Its funny remarks like we need 3 taiwan land masses of solar panels to take care of taiwans energy needs. Assuming thats accurate (its not) why is everyone now a days so black and white, 0% or 100%? Even now we dont use 1 single energy source. Its oils, coal and nuclear basically for taiwan. So those 3 dirty and dangerous sources of electricity are somehow allowed to work together, and somehow solar and wind are not also allowed to work together with the grid to reduce the pollution of coal? If solar doesnt solve energy needs, eliminate pollution entirely and teach our children english all at the same time, then it needs to get the fuck out? We have a crap ton of vacant space in taiwan, eg roof space. I agree that solar fields of small scale in farm land here is an absolute farce which serves as an embarrasment to the education level of our society. But no one serious and/or at least a little bit smart recomends that style of solar. Its a scam and corruption, simple as that.

People really are getting dumb in recent years. I mean, we need people to work at 7 11 and dig ditches etc, but sometimes think before speaking…seems if you know how to open a door or turn off the lights youre qualified for a government position. God help us.

3 Likes

And your comment isn’t?
Anyways. Its not hard to design turbines to not break at high wind speeds but they do have a range of operational speeds and need to turn off and engage safety systems at higher speeds.

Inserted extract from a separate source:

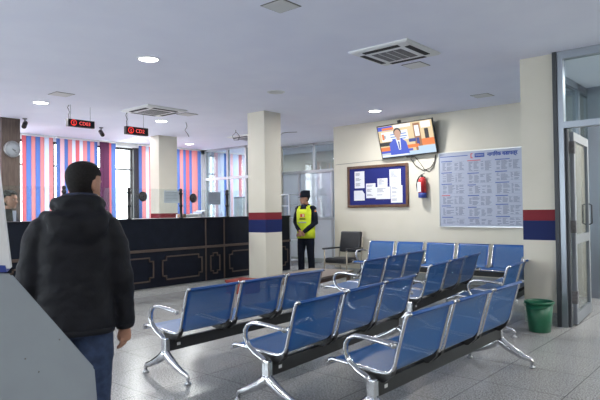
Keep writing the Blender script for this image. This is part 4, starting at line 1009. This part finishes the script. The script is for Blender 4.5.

The frame thingies (forgot the name) is mostly to force the flow to enter the machine at the ideal direction but the compact layout of the wind farms prevents using those since it will adversely affect downstream turbines.
Also, the future is definitely a bit of everything.

1 Like

To give you perspective.

Windmill typically rated at 12 m/s. (i.e. 1 MW turbine producing 1 MW when wind blowing 12 m/s)
It would start making power at wind speed 3-4 m/s.
Annual wind speed average in Penghu 6-8 m/s (depends on height).
So your 1 MW turbine actually producing less than 1 MW.
It would stop rotating at 20-25 m/s wind.
Windmill typically designed to withstand extreme wind load up to 42 m/s, 52.5 m/s, 59.5 m/s or 71 m/s.
Typhoon in Taiwan usually reached 60 m/s once a year. (not hitting same area of course)
Windmill blades designed from the lightest material yet strong enough to handle the prescribed load. Typically this would be aluminum or some composites.
If you design windmill blades like gas turbine blades (in jet engines), it would be too heavy to start turning at low wind speed.

Wind speed in jet engines made faster by another mechanism, normal wind speed won’t make it turning let alone producing power.

So, while both using the name “turbines”, there are quite vast different in technology between wind turbine and gas turbine.

This is an industrial gas turbine

This is a wind turbine

You need combination of several sources of energy to fulfill a country’s needs.
China use coal and water primarily, with wind and solar power as sidekicks.
Taiwan use coal and nuclear primarily.
Even countries like Germany still using coal to contribute for their energy needs.

But for sure, “small” energy sources like wind and solar alone won’t cope with the demand, unless your country is South Sudan.

Called pitch control

5 Likes

Taiwan should look into scaling up geothermal power. It is at least as efficient as nuclear.

This is a good option, but not sure whether geothermal resource available in large number in Taiwan.
Could we start converting Beitou area to geothermal power plant? :smiley:

Building tidal generator would be more restricting in shipping.

we can turn turtle island into an offshore geothermal plant.